Ultimately, "Sylvia" is too full of moments like that. Jeffs -- whose previous feature was a nicely observed coming-of-age movie called "Rain" -- takes great care to show us Hughes' and Plath's suffering, together and apart, and to make it clear that Plath couldn't have been easy to live with. And yet the fact that Jeffs is so respectful of the Hughes-Plath union presents its own set of troubles. Just how do you put a marriage on-screen respectfully, but also in a way that illuminates something about the characters involved in it? "Sylvia" was shot with extreme care, perhaps too much care, by John Toon: We're treated to lots of quietly shuffling golden autumn leaves, glinting tragically in the sunlight, another classic portent of early death.

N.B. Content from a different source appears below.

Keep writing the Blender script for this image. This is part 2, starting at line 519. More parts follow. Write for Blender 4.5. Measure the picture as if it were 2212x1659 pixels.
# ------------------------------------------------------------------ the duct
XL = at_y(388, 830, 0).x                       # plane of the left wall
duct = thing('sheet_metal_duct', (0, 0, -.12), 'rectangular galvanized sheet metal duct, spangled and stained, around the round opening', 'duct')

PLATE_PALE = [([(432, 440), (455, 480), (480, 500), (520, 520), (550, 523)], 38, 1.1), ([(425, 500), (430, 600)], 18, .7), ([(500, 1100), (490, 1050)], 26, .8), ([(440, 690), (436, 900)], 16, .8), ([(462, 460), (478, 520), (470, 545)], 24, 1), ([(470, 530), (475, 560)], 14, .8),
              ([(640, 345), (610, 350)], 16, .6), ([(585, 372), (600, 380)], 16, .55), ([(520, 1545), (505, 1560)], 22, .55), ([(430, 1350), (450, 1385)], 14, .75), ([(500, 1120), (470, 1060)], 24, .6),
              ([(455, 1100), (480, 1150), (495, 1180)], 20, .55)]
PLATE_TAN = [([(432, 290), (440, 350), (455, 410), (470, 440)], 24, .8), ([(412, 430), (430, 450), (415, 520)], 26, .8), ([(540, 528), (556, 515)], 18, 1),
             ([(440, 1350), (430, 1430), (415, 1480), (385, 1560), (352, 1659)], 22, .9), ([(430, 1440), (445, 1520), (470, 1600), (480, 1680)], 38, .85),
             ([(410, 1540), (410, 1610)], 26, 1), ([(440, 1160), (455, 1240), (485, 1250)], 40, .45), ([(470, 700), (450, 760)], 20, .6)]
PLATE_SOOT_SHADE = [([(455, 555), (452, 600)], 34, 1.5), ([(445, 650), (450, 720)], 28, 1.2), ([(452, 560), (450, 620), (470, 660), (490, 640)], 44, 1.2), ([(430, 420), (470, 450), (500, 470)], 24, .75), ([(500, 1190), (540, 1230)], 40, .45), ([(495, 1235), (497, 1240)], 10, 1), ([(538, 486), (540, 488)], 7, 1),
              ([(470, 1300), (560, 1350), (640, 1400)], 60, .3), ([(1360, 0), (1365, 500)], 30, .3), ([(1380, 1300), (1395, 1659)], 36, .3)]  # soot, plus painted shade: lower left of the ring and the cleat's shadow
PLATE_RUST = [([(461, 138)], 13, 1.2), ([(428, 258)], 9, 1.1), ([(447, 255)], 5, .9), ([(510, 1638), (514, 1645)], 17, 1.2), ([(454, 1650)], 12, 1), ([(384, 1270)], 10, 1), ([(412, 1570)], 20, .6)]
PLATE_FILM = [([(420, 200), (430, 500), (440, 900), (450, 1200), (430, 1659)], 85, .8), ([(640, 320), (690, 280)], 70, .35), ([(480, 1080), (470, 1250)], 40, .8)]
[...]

Jeffs is ultimately undone by the "We love each other so much that we can't stand each other" subtext of the Plath-Hughes story; its melodrama is what attracts us as an audience in the first place, but in her painstaking efforts to avoid prurience, Jeffs makes it all a little bit too tasteful. "Sylvia" often feels like a Lifetime made-for-TV movie, a seemingly modern yet weirdly retrograde version of the type of doomed-romance weeper that some imaginary stay-at-home mom might turn on in her last two hours of peace before the kids come clattering home from school.

It's a little surprising that "Sylvia" is so conventional, considering that Plath, whatever you think of her work or her life story, openly defied plenty of the '50s conventions. I don't think Plath should be canonized for that, just as I don't think she should be canonized merely for the fact that she suffered, or was "difficult." But what kind of woman bites a man on the cheek when she first meets him? That's the Sylvia Plath I find most compelling, the one who had an appetite for life, at least in the small windows of time while she wasn't obsessing about death.

Sylvia Plath is a fascinating character but a lousy icon. I don't happen to care much for her poetry: Where others see passion, I see carping; her version of hard-bitten introspection reads like extreme self-pity to me. Would I feel differently if Plath's short and tragic life -- and Hughes' life along with it -- hadn't been hijacked by any number of book-benumbed thinking-cap types who drive agendas as if they were glamorous, racy little red sports cars? Probably. But I can't change the way Plath's legacy has been appropriated any more than I can change the specifics of her life.

At least "Sylvia" has the good grace to reject using the lives of real people, entwined in a real marriage, to tick off easy points about either sexual or literary politics. It puts Hughes and Plath behind the wheel of their own destinies, suggesting that before they became one of the most famous (or most infamous) couples of 20th century literature, before either of them became symbol or signifier, they were flesh and blood. And they knew each other much better than any of us ever can.